» **AIM**
Start at the top of the records and, please, print each line exactly through the line that contains "random.seed(7)", leaving out all pictures.

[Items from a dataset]

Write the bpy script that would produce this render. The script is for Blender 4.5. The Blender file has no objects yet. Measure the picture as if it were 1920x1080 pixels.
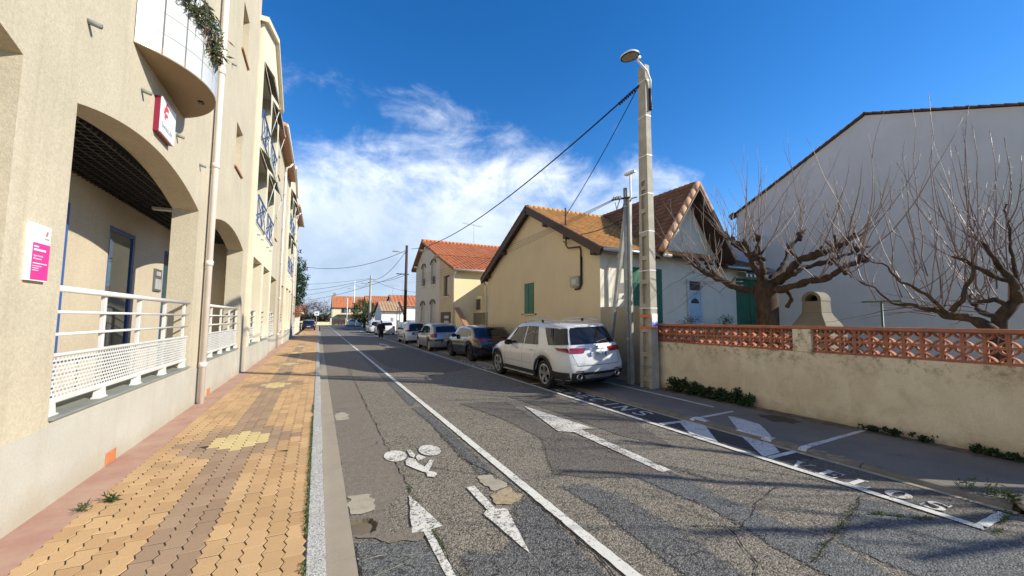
import bpy, bmesh, math, random
import numpy as np
from mathutils import Vector, Matrix, noise
PI = math.pi
scene = bpy.context.scene
COL = scene.collection
random.seed(7)

# ------------------------------------------------------------------ camera, sky, sun
cam = bpy.data.objects.new('camera', bpy.data.cameras.new('camera'))
COL.objects.link(cam)
F = 750.0                                   # focal length in pixels of a 1920 wide frame
Sd = Vector((-363, 56, F)).normalized()     # street direction seen from the camera (x right, y down, z ahead)
Vd = Vector((60, -9656, F)).normalized()    # vertical direction
Xd = Sd.cross(Vd)
def w(v): return Vector((Xd.dot(v), Sd.dot(v), Vd.dot(v)))
cx, cy, cz = w(Vector((1, 0, 0))), w(Vector((0, -1, 0))), w(Vector((0, 0, -1)))
cam.matrix_world = Matrix(((cx.x, cy.x, cz.x, 0), (cx.y, cy.y, cz.y, 0), (cx.z, cy.z, cz.z, 1.8), (0, 0, 0, 1)))
cam.data.sensor_width = 36.0
cam.data.lens = F / 1920 * 36
cam.data.clip_start = 0.05
cam.data.clip_end = 6000
scene.camera = cam

SUN = Vector((1.0, -0.75, 0.69)).normalized()
sl = bpy.data.lights.new('sun', 'SUN')
sl.energy = 4.6
sl.angle = math.radians(0.55)
sl.color = (1.0, 0.945, 0.81)
sun = bpy.data.objects.new('sun', sl)
COL.objects.link(sun)
sun.rotation_euler = SUN.to_track_quat('Z', 'Y').to_euler()
sun.location = SUN * 60

scene.view_settings.view_transform = 'Standard'
scene.view_settings.look = 'None'
scene.view_settings.exposure = 0.50
scene.view_settings.gamma = 1.0
scene.cycles.use_denoising = True
scene.cycles.max_bounces = 6
scene.cycles.diffuse_bounces = 4

wd = bpy.data.worlds.new('World'); scene.world = wd; wd.use_nodes = True
wt = wd.node_tree; wt.nodes.clear()
def wn(t, **k):
    n = wt.nodes.new(t)
    for a, v in k.items(): setattr(n, a, v)
    return n
def wl(a, b): wt.links.new(a, b)
def wmath(op, a, b=None, c=None, clamp=False):
    n = wn('ShaderNodeMath', operation=op); n.use_clamp = clamp
    for i, v in enumerate((a, b, c)):
        if v is None: continue
        if isinstance(v, (int, float)): n.inputs[i].default_value = v
        else: wl(v, n.inputs[i])
    return n.outputs[0]
def wramp(v, stops):
    n = wn('ShaderNodeValToRGB'); el = n.color_ramp.elements
    while len(el) < len(stops): el.new(0.5)
    for e, (p, c) in zip(el, stops): e.position = p; e.color = (c[0], c[1], c[2], 1)
    wl(v, n.inputs[0]); return n.outputs[0]
sky = wn('ShaderNodeTexSky', sky_type='NISHITA')
sky.sun_disc = False
sky.sun_elevation = math.asin(SUN.z)
sky.sun_rotation = math.atan2(SUN.x, SUN.y)
sky.air_density = 0.85; sky.dust_density = 0.1; sky.ozone_density = 2.2; sky.altitude = 100
hs = wn('ShaderNodeHueSaturation'); hs.inputs['Saturation'].default_value = 1.36; hs.inputs['Value'].default_value = 1.10; hs.inputs['Hue'].default_value = 0.506
wl(sky.outputs[0], hs.inputs['Color'])
tc = wn('ShaderNodeTexCoord')
sep = wn('ShaderNodeSeparateXYZ'); wl(tc.outputs['Generated'], sep.inputs[0])
el = wmath('ARCSINE', sep.outputs[2])                       # elevation in radians
def wnoise(scale, detail, rough, mscale, dist=0.0, loc=(0, 0, 0)):
    m = wn('ShaderNodeMapping'); m.inputs['Scale'].default_value = mscale; m.inputs['Location'].default_value = loc
    wl(tc.outputs['Generated'], m.inputs[0])
    n = wn('ShaderNodeTexNoise'); n.inputs['Scale'].default_value = scale; n.inputs['Detail'].default_value = detail
    n.inputs['Roughness'].default_value = rough; n.inputs['Distortion'].default_value = dist
    wl(m.outputs[0], n.inputs['Vector']); return n.outputs['Fac']
big = wnoise(2.3, 3, 0.5, (1, 1, 1.4), 0.0, (3.1, 0.4, 0))
fine = wnoise(4.6, 9, 0.60, (1, 1, 1.7), 0.5, (0.2, 1.7, 5.1))
wisp = wnoise(7.0, 8, 0.66, (0.8, 0.8, 1.0), 1.4, (7.2, 2.0, 1.0))
# a bank of cumulus ahead of the street, breaking into wisps at its top and thinning out sideways
hyp = wmath('SQRT', wmath('SUBTRACT', 1.0001, wmath('MULTIPLY', sep.outputs[2], sep.outputs[2])))
side = wmath('DIVIDE', wmath('ADD', wmath('MULTIPLY', sep.outputs[0], 0.19), wmath('MULTIPLY', sep.outputs[1], 0.98)), hyp)
env = wn('ShaderNodeMapRange', interpolation_type='SMOOTHSTEP'); wl(side, env.inputs[0])
env.inputs[1].default_value = 0.64; env.inputs[2].default_value = 0.86; env.inputs[3].default_value = 0.05; env.inputs[4].default_value = 0.47
top = wmath('ADD', env.outputs[0], wmath('MULTIPLY', wmath('SUBTRACT', big, 0.5), 0.30))
d1 = wmath('SUBTRACT', top, el)
cov = wmath('ADD', wmath('MULTIPLY', d1, 5.0), wmath('MULTIPLY', wmath('SUBTRACT', fine, 0.5), 2.1))
cov = wmath('ADD', cov, wmath('MULTIPLY', wmath('SUBTRACT', wisp, 0.5), 0.9))
cov = wmath('MULTIPLY', cov, 0.85, clamp=True)
smooth = wn('ShaderNodeMapRange', interpolation_type='SMOOTHSTEP'); wl(cov, smooth.inputs[0])
smooth.inputs[1].default_value = 0.0; smooth.inputs[2].default_value = 1.0
mask = wmath('MULTIPLY', smooth.outputs[0], 0.95)
# cloud tone: sunlit tops over a blue-grey rain base with paler banks
tone = wmath('ADD', wmath('MULTIPLY', el, 2.0), wmath('MULTIPLY', wmath('SUBTRACT', fine, 0.5), 1.15))
tone = wmath('ADD', tone, wmath('MULTIPLY', wmath('SUBTRACT', wisp, 0.5), 0.6))
ccol = wramp(tone, [(0.0, (2.7, 3.4, 4.4)), (0.26, (3.3, 4.0, 5.0)), (0.55, (4.4, 5.0, 5.8)), (0.90, (6.4, 6.7, 7.0))])
mix = wn('ShaderNodeMixRGB'); wl(mask, mix.inputs[0]); wl(hs.outputs[0], mix.inputs[1]); wl(ccol, mix.inputs[2])
bg = wn('ShaderNodeBackground'); bg.inputs['Strength'].default_value = 0.14
wl(mix.outputs[0], bg.inputs['Color'])
wo = wn('ShaderNodeOutputWorld'); wl(bg.outputs[0], wo.inputs['Surface'])

# ------------------------------------------------------------------ materials
MATS = {}
def srgb(r, g, b):
    f = lambda c: (c / 255 / 12.92) if c / 255 <= 0.04045 else ((c / 255 + 0.055) / 1.055) ** 2.4
    return (f(r), f(g), f(b))
class NT:
    def __init__(s, name):
        s.m = bpy.data.materials.new(name); s.m.use_nodes = True
        s.t = s.m.node_tree; s.b = s.t.nodes['Principled BSDF']; MATS[name] = s.m
        s.co = s.t.nodes.new('ShaderNodeTexCoord').outputs['Object']
        g = s.t.nodes.new('ShaderNodeNewGeometry'); s.pos = g.outputs['Position']; s.nrm = g.outputs['Normal']
        s.rnd = s.t.nodes.new('ShaderNodeObjectInfo').outputs['Random']
    def n(s, t, **k):
        x = s.t.nodes.new(t)
        for a, v in k.items(): setattr(x, a, v)
        return x
    def l(s, a, b): s.t.links.new(a, b)
    def put(s, sock, v):
        if isinstance(v, (int, float)): sock.default_value = v
        elif isinstance(v, tuple): sock.default_value = (v + (1,))[:len(sock.default_value)] if len(v) == 3 else v
        else: s.l(v, sock)
    def math(s, op, a, b=0.0, clamp=False):
        x = s.n('ShaderNodeMath', operation=op); x.use_clamp = clamp
        s.put(x.inputs[0], a); s.put(x.inputs[1], b); return x.outputs[0]
    def noise(s, scale, detail=4, rough=0.55, dist=0.0, vec=None, stretch=None):
        v = vec if vec is not None else s.pos
        if stretch:
            m = s.n('ShaderNodeMapping'); m.inputs['Scale'].default_value = stretch; s.l(v, m.inputs[0]); v = m.outputs[0]
        x = s.n('ShaderNodeTexNoise'); x.inputs['Scale'].default_value = scale; x.inputs['Detail'].default_value = detail
        x.inputs['Roughness'].default_value = rough; x.inputs['Distortion'].default_value = dist
        s.l(v, x.inputs['Vector']); return x.outputs['Fac']
    def voro(s, scale, feature='F1', vec=None, out='Distance', rnd=1.0):
        x = s.n('ShaderNodeTexVoronoi', feature=feature); x.inputs['Scale'].default_value = scale
        x.inputs['Randomness'].default_value = rnd
        s.l(vec if vec is not None else s.pos, x.inputs['Vector']); return x.outputs[out]
    def ramp(s, v, stops, interp='LINEAR'):
        x = s.n('ShaderNodeValToRGB'); x.color_ramp.interpolation = interp; el = x.color_ramp.elements
        while len(el) < len(stops): el.new(0.5)
        for e, (p, c) in zip(el, stops):
            e.position = p; e.color = (c, c, c, 1) if isinstance(c, (int, float)) else (c[0], c[1], c[2], 1)
        s.put(x.inputs[0], v); return x.outputs[0]
    def mix(s, f, a, b, mode='MIX'):
        x = s.n('ShaderNodeMixRGB', blend_type=mode)
        s.put(x.inputs[0], f); s.put(x.inputs[1], a); s.put(x.inputs[2], b); return x.outputs[0]
    def bump(s, h, strength=0.3, dist=0.01):
        x = s.n('ShaderNodeBump'); x.inputs['Strength'].default_value = strength; x.inputs['Distance'].default_value = dist
        s.l(h, x.inputs['Height']); s.l(x.outputs[0], s.b.inputs['Normal'])
    def out(s, col, rough=0.8, metal=0.0, **k):
        s.put(s.b.inputs['Base Color'], col); s.put(s.b.inputs['Roughness'], rough); s.put(s.b.inputs['Metallic'], metal)
        for a, v in k.items(): s.put(s.b.inputs[a.replace('_', ' ')], v)
        return s.m
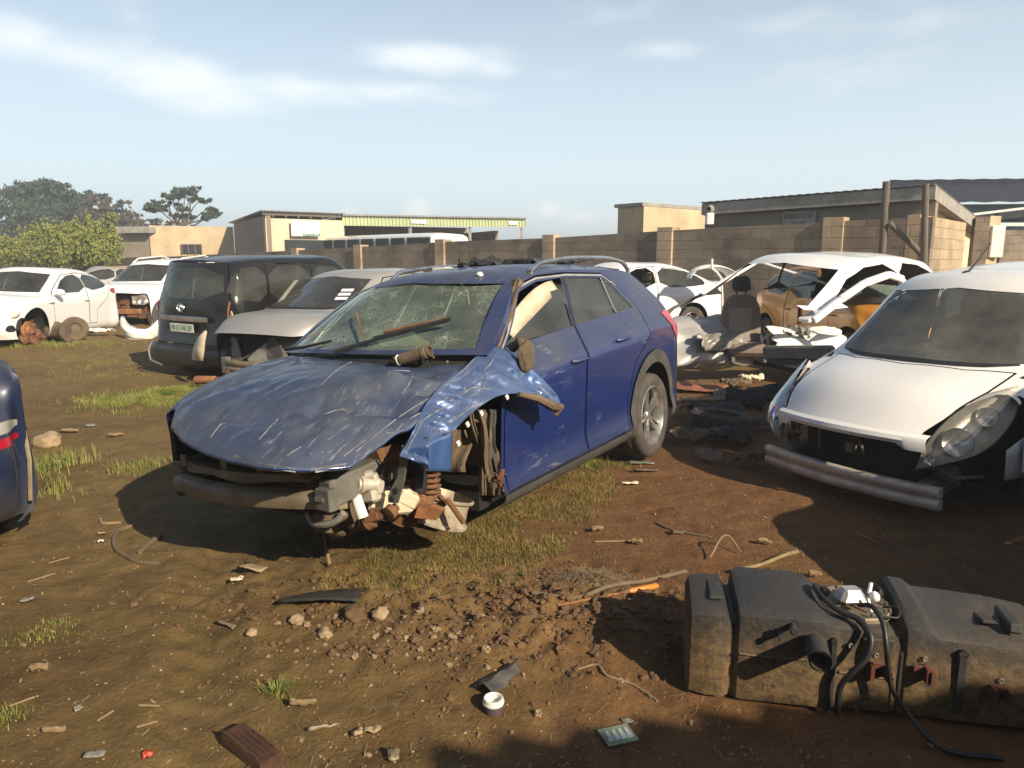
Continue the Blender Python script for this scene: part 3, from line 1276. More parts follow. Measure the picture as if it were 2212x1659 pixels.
def build_house():
    h = thing('flat_roofed_house', 'grey brown single storey house with a concrete fascia behind the right wall', 'house')
    _, A, zA = wall_at(1524, 452, 1.2)
    _, B, zB = wall_at(2024, 415, 1.2)
    top = max(zA, 2.2)
    uv_box('front_wall', h, A, B - A, (B - A).length, zA, .22, MAT['grey_wall'], top2=zB)
    d = ray(2107, 470)
    det = WN.x * (-d.y) - (-d.x) * WN.y
    s = ((-B.x) * (-d.y) - (-d.x) * (-B.y)) / det
    uv_box('side_wall', h, B + WD * .22 + WN * .003, WN, s + 1.6, zB - .02, .22, MAT['tan_wall2'], top2=zB - .5)
    # roof slab with its fascia
    _, A2, zA2 = wall_at(1516, 440, 1.0)
    _, B2, zB2 = wall_at(2022, 401, 1.0)
    n = 26
    f = MB()
    L_ = (B2 - A2).length
    U = (B2 - A2).normalized()
    Bk = WN
    dp = s + 1.9
    drop = .55
    a0, a1 = A2, B2
    tA, tB = zA2, zB2
    th = .24
    v = [Vector((a0.x, a0.y, tA - th)), Vector((a1.x, a1.y, tB - th)), Vector((a1.x, a1.y, tB)), Vector((a0.x, a0.y, tA))]
    bk = [p + Bk * dp - Vector((0, 0, drop)) for p in v]
    f.add(v + bk, [(0, 1, 2, 3), (1, 5, 6, 2), (5, 4, 7, 6), (4, 0, 3, 7), (3, 2, 6, 7), (0, 4, 5, 1)], 0, False)
    f.build('roof_slab', MAT['fascia'], h)
    # corrugated sheet edge just over the fascia
    g = MB()
    P_ = []
    for i in range(n * 4 + 1):
        k = i / (n * 4)
        p = a0.lerp(a1, k)
        z = tA + (tB - tA) * k + .02 + .007 * sin(i * pi / 2)
        P_.append([Vector((p.x, p.y, z)) - Bk * .05, Vector((p.x, p.y, z)) + Bk * dp - Vector((0, 0, drop))])
    solidify(g.grid(P_).build('roof_sheet', MAT['zinc'], h), .012)
    # name board
    t, p, z = wall_at(1691, 465, 1.14)
    t2, p2, z2 = wall_at(1762, 462, 1.14)
    ctr = (p + p2) / 2
    zc = (wall_at(1691, 475, 1.14)[2] + wall_at(1762, 470, 1.14)[2]) / 2
    bw = (p2 - p).length
    b = MB().box((0, 0, 0), (bw, .02, .30)).build('name_board', MAT['sign_old'], h)
    b.matrix_local = Matrix.Translation((ctr.x, ctr.y, zc)) @ Matrix.Rotation(atan2(-WD.y, -WD.x), 4, 'Z')
    text_part('lettering', 'WORKSHOP FOR HIRE', .155, Matrix.Translation((0, -.013, .05)) @ Matrix.Rotation(pi / 2, 4, 'X'), MAT['ink'], b, sx=bw / 1.75)
    text_part('lettering', 'CONTACT OFFICE', .09, Matrix.Translation((0, -.013, -.09)) @ Matrix.Rotation(pi / 2, 4, 'X'), MAT['ink'], b, sx=bw / 1.75)
    # outside lamp box under the eave
    t, p, z = wall_at(1533, 473, .95)
    MB().box((p.x, p.y, z), (.17, .13, .26), None, 0, 1, .02).build('lamp_box', MAT['white_pl'], h)
    t, p, z = wall_at(1536, 452, 1.0)
    MB().lathe([(0, .0), (.09, .0), (.10, .05), (.05, .1)], (p.x, p.y, z), (-.66, -.75, 0), 12).build('bell_housing', MAT['fascia'], h)
    # taller tan parapet building left of it
    q0 = D(1391, 445, 21.5)
    q1 = D(1530, 440, 23.5)
    tb = thing('parapet_building', 'plain tan plastered block rising behind the wall next to the grey house', 'building')
    uv_box('wall', tb, Vector((q0.x, q0.y, 0)), Vector((q1.x - q0.x, q1.y - q0.y, 0)), (q1 - q0).length, q0.z, 1.0, MAT['tan_wall'])
    uv_box('coping', tb, Vector((q0.x - .05, q0.y - .06, 0)), Vector((q1.x - q0.x, q1.y - q0.y, 0)), (q1 - q0).length + .12, q0.z + .10, 1.1, MAT['fascia'], z0=q0.z + .002)
    # blue house with dark roof at the far right
    bh = thing('blue_house', 'pale blue house under a dark corrugated roof at the right edge', 'house')
    a = D(1925, 430, 24)
    uv_box('wall', bh, Vector((a.x, a.y, 0)), (1, -.12, 0), 16, 3.3, 6, MAT['shade_blue'])
    g = MB()
    P_ = []
    r0 = D(1900, 390, 30)
    for i in range(81):
        x = r0.x + i * .2
        zz = .014 * sin(i * pi / 2)
        e = Vector((x - 3.3, 23.4 - (x - a.x) * .12, 3.3 + zz))
        rdg = Vector((x, 29.5 - (x - a.x) * .12, 4.6 + zz))
        P_.append([e, rdg])
    solidify(g.grid(P_).build('roof', MAT['darkroof'], bh), .02)
    b_ = D(2185, 440, 22.4)
    MB().beam((b_.x - 1.2, 22.4, 2.9), (b_.x + 3, 22.2, 3.4), .06, .07).build('barge_board', MAT['white_pl'], bh)
    c = D(2195, 468, 22.9)
    MB().box((c.x, c.y, c.z), (1.2, .2, .28)).build('window', MAT['opening'], bh)
    MB().box((c.x, c.y - .02, c.z - .24), (1.3, .26, .1)).build('sill', MAT['white_pl'], bh)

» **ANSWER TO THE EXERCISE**
Write the bpy script that would produce this render. The script is for Blender 4.5. The Blender file has no objects yet. Measure the picture as if it were 1920x1080 pixels.
import bpy, bmesh, math, random
import numpy as np
from mathutils import Vector, Matrix, noise
PI = math.pi
scene = bpy.context.scene
COL = scene.collection
random.seed(7)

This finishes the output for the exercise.